30 July 2016

POTUS 45: The Future of Information Warfare...

The spectrum of asymmetric warfare being waged across the globe has been accelerating for over a decade.  The physical realm, has now migrated to an environment of "zeros and ones" traveling at the speed of light.  Operational Risk Management (ORM) remains a significant factor for Senior Leadership in government and the private sector.

Information collection, deception, attribution and mutual response is consuming our airwaves and IP addresses, like a digital Tsunami.  Wikileaks vs. Edward Snowden, is a battle for digital privacy branding and a communications platform for the evidence of the truth.

The average world citizen is now reading content and consuming video by the petabyte, to satisfy their particular knowledge appetite.  The personal or nation state requirements of the continuous search for the truth, or perseverating on a single target to achieve a mission, is now the state of play.

As the United States pursues the election of its 45th President, the digital trust of our electoral systems and historical decision process are currently at stake.  Data provenance is at the center of legal and national security policy discussions.  "Trust Decisions" are ever more in our minds and simultaneously at the center of our democratic way of life.
Gawker publishing opposition research.  APT29 malware?  Guccifer2 account by a lone individual? Any similar attributes between the U.S. DNC malware servers and the German Bundestag malware servers?
The speed and sophistication of nation state plots or non-state actors, will continue to feed the novels for people such as John le Carre and yet to be written movie screenplays.  Yet what is now over the horizon for humanity and our future, lies in the innovation and current capability of Artificial Intelligence (AI):
Rob McHenry: Public-funded research has always pushed the state-of-the-art in advanced autonomy, which then drives commercial AI. I think many people would be surprised by the advanced capabilities that autonomous systems for defense are already demonstrating – capabilities that many might guess wouldn’t be achievable for many years.

For example, DARPA and the Navy are testing at sea today an autonomous ship that is designed to go “toe-to-toe” against a human adversary in the wild during complex unconstrained military operations. The ACTUV (Anti-submarine warfare Continuous Trail Unmanned Vessel) program has delivered an unmanned ship that can not only comply with the complex Rules of the Road in the open ocean, but simultaneously track and harass a manned submarine, keeping a step ahead of a highly trained human submarine captain. This is an example of AI that can understand humans, in both competitive and supportive roles.
As the U.S. Navy and others pursue the asymmetric battlefield across the oceans, we can only hope the human factor remains the man-in-the-middle.  Artificial Intelligence may very well be good at searching, collecting and manipulating data, yet it is still the human behind the intent.

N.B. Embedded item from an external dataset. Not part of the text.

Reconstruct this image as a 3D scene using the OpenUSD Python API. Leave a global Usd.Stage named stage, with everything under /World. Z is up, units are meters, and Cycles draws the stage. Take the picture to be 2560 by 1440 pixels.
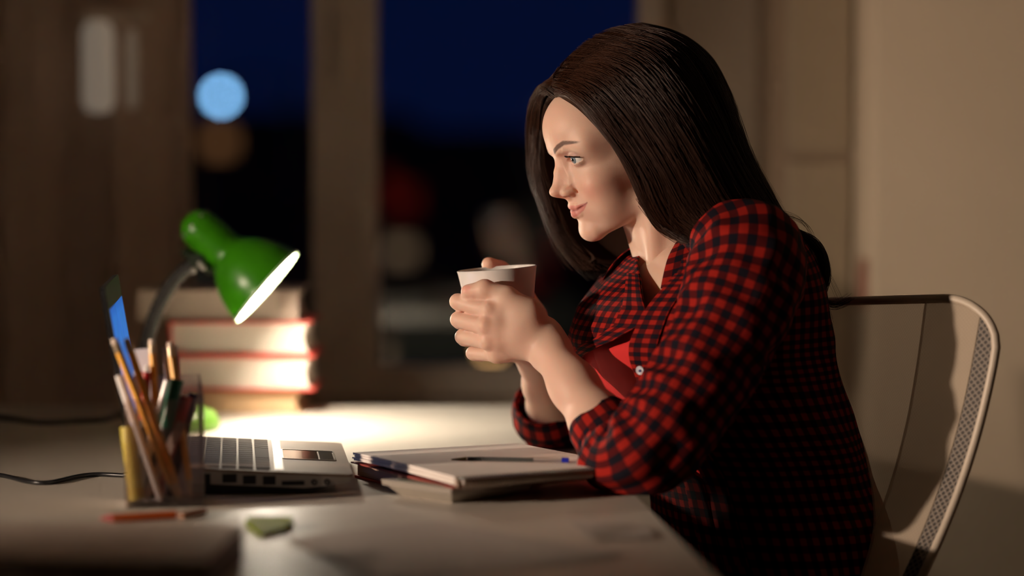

In essence, humans remain the architects of the design, coding and the implementation of the programs, weapons and capabilities.  Where is the trail of evidence leading and where is the response?

Achieving digital trust and the future integrity of our global "TrustDecisions" will remain a tremendous challenge for our governments and the private sectors,  that establish our critical infrastructure.

You can be certain that the response will be calculated and the attribution will be thorough, even as new classified information is involved in the analysis.